[Supplied material]:
** Begin **
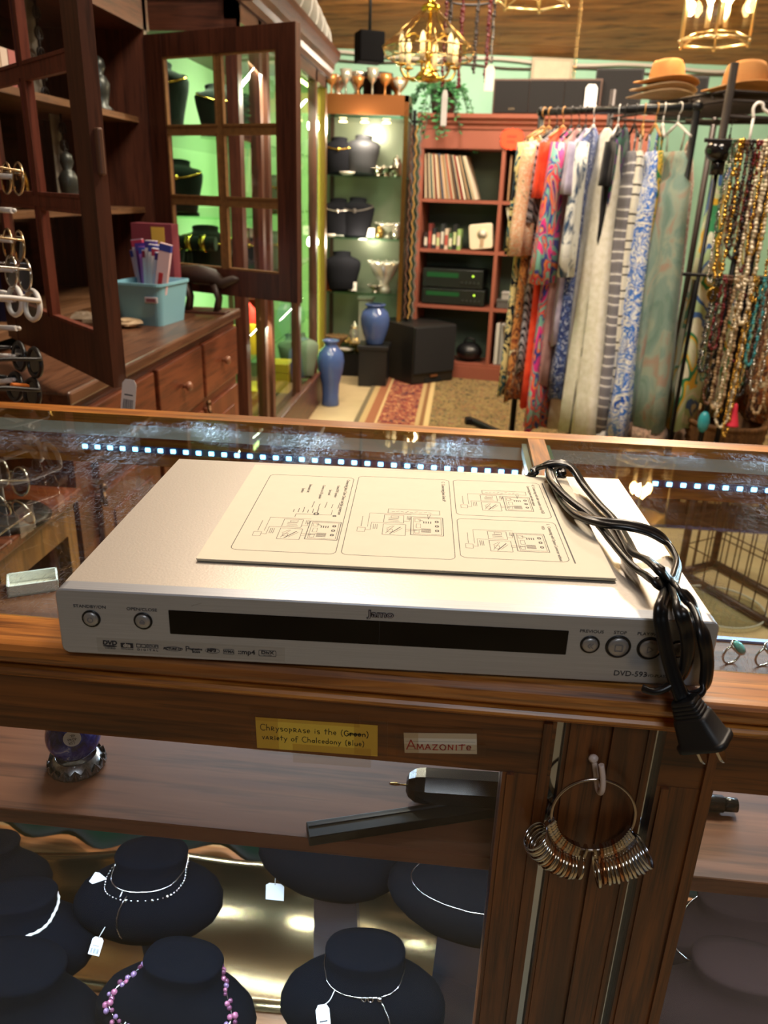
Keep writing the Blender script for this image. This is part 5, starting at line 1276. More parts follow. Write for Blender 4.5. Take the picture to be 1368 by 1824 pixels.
mini_bust((-.76, 5.94, .982), 1.5, -.1, 'black bust with white pendant beside the silver collar bust', BV, plain('thin_dark_chain', '#4a443c', .4))
mini_bust((-.87, 5.93, .612), 1.55, .2, 'plain black bust on the lower middle etagere shelf', BV, beads=False)
def bowl(p, R, h, name, lab, mat, n=20):
    t = thing(name, lab, 'bowl', p)
    MB().lathe([(R * .45, 0), (R * .40, h * .12), (R * .28, h * .3), (R * .7, h * .6), (R * .95, h * .9), (R, h), (R * .93, h), (R * .62, h * .62), (R * .05, h * .38)], p, n).build('bowl_body', mat, t)
    rim = MB()
    for i in range(12): rim.sph((p[0] + R * math.cos(PI * i / 6), p[1] + R * math.sin(PI * i / 6), p[2] + h), R * .09, 6, 5)
    rim.build('rim_knobs', mat, t); return t
PB_ = plain('pressed_glass', '#cfd0bd', .12, .5)
bowl((-.56, 5.93, .612), .115, .21, 'glass_compote', 'large pressed glass compote on the lower middle shelf', PB_)
bowl((-.55, 5.95, .982), .09, .10, 'glass_dish', 'cut glass dish on the middle etagere shelf', PB_)
bowl((-.72, 5.93, .182), .12, .07, 'silver_basket', 'silver and gold basket of jewellery on the bottom etagere shelf', plain('gilt', '#b59a5a', .25, .9))
bowl((-.90, 5.93, .182), .08, .10, 'wicker_bowl', 'small woven bowl at the corner of the bottom etagere shelf', plain('wicker', '#7d5f3a', .7))
bowl((-.58, 5.97, 1.387), .10, .06, 'brass_dish', 'shallow brass dish beside the round bust', SILV2)
for i, (x, y, hh) in enumerate(((-.95, 5.9, .12), (-.86, 5.95, .16), (-.77, 5.9, .11), (-.68, 5.95, .17), (-.59, 5.9, .13), (-.50, 5.95, .10))):
    p = (x, y, 1.88); t = thing('crystal_goblet', '%s crystal goblet from the glass cabinet side on top of the etagere' % ['first', 'second', 'third', 'fourth', 'fifth', 'sixth'][i], 'goblet', p, 0, 'goblets on the etagere')
    MB().lathe([(.03, 0), (.028, .004), (.006, .012), (.006, hh * .45), (.03, hh * .6), (.042, hh), (.038, hh), (.024, hh * .62), (.001, hh * .5)], p, 16).build('goblet_body', PB_ if i % 2 else plain('amber_glass', '#c2884a', .12, .4), t)
for (x, z, lab) in ((-.88, .99, 'white square tag card leaning under the silver collar'), (-.66, .99, 'white square tag card under the white pendant'), (-.78, .62, 'white jewellery box below the plain black bust')):
    t = thing('tag_card', lab, 'card', (x, 5.86, z)); MB().bb((-.03, -.004, 0), (.03, .002, .06)).build('card', PAPER, t, False); MB().bb((-.012, -.0048, .02), (.012, -.0038, .04)).build('print', plain('grey_print', '#8a8a86', .6), t, False)
t = thing('display_column', 'pale grey square column on the bottom etagere shelf', 'column', (-.70, 6.05, .182)); MB().bb((-.05, -.05, 0), (.05, .05, .36)).build('shaft', plain('pale_column', '#a39c8c', .6), t, False); MB().bb((-.06, -.06, .36), (.06, .06, .38), .004).build('cap', plain('pale_column', '#a39c8c', .6), t, False)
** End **
[What to produce]:
Please set down each line of the data above exactly as written, without the pictures.

[Complete answer]:
Keep writing the Blender script for this image. This is part 5, starting at line 1276. More parts follow. Write for Blender 4.5. Take the picture to be 1368 by 1824 pixels.
mini_bust((-.76, 5.94, .982), 1.5, -.1, 'black bust with white pendant beside the silver collar bust', BV, plain('thin_dark_chain', '#4a443c', .4))
mini_bust((-.87, 5.93, .612), 1.55, .2, 'plain black bust on the lower middle etagere shelf', BV, beads=False)
def bowl(p, R, h, name, lab, mat, n=20):
    t = thing(name, lab, 'bowl', p)
    MB().lathe([(R * .45, 0), (R * .40, h * .12), (R * .28, h * .3), (R * .7, h * .6), (R * .95, h * .9), (R, h), (R * .93, h), (R * .62, h * .62), (R * .05, h * .38)], p, n).build('bowl_body', mat, t)
    rim = MB()
    for i in range(12): rim.sph((p[0] + R * math.cos(PI * i / 6), p[1] + R * math.sin(PI * i / 6), p[2] + h), R * .09, 6, 5)
    rim.build('rim_knobs', mat, t); return t
PB_ = plain('pressed_glass', '#cfd0bd', .12, .5)
bowl((-.56, 5.93, .612), .115, .21, 'glass_compote', 'large pressed glass compote on the lower middle shelf', PB_)
bowl((-.55, 5.95, .982), .09, .10, 'glass_dish', 'cut glass dish on the middle etagere shelf', PB_)
bowl((-.72, 5.93, .182), .12, .07, 'silver_basket', 'silver and gold basket of jewellery on the bottom etagere shelf', plain('gilt', '#b59a5a', .25, .9))
bowl((-.90, 5.93, .182), .08, .10, 'wicker_bowl', 'small woven bowl at the corner of the bottom etagere shelf', plain('wicker', '#7d5f3a', .7))
bowl((-.58, 5.97, 1.387), .10, .06, 'brass_dish', 'shallow brass dish beside the round bust', SILV2)
for i, (x, y, hh) in enumerate(((-.95, 5.9, .12), (-.86, 5.95, .16), (-.77, 5.9, .11), (-.68, 5.95, .17), (-.59, 5.9, .13), (-.50, 5.95, .10))):
    p = (x, y, 1.88); t = thing('crystal_goblet', '%s crystal goblet from the glass cabinet side on top of the etagere' % ['first', 'second', 'third', 'fourth', 'fifth', 'sixth'][i], 'goblet', p, 0, 'goblets on the etagere')
    MB().lathe([(.03, 0), (.028, .004), (.006, .012), (.006, hh * .45), (.03, hh * .6), (.042, hh), (.038, hh), (.024, hh * .62), (.001, hh * .5)], p, 16).build('goblet_body', PB_ if i % 2 else plain('amber_glass', '#c2884a', .12, .4), t)
for (x, z, lab) in ((-.88, .99, 'white square tag card leaning under the silver collar'), (-.66, .99, 'white square tag card under the white pendant'), (-.78, .62, 'white jewellery box below the plain black bust')):
    t = thing('tag_card', lab, 'card', (x, 5.86, z)); MB().bb((-.03, -.004, 0), (.03, .002, .06)).build('card', PAPER, t, False); MB().bb((-.012, -.0048, .02), (.012, -.0038, .04)).build('print', plain('grey_print', '#8a8a86', .6), t, False)
t = thing('display_column', 'pale grey square column on the bottom etagere shelf', 'column', (-.70, 6.05, .182)); MB().bb((-.05, -.05, 0), (.05, .05, .36)).build('shaft', plain('pale_column', '#a39c8c', .6), t, False); MB().bb((-.06, -.06, .36), (.06, .06, .38), .004).build('cap', plain('pale_column', '#a39c8c', .6), t, False)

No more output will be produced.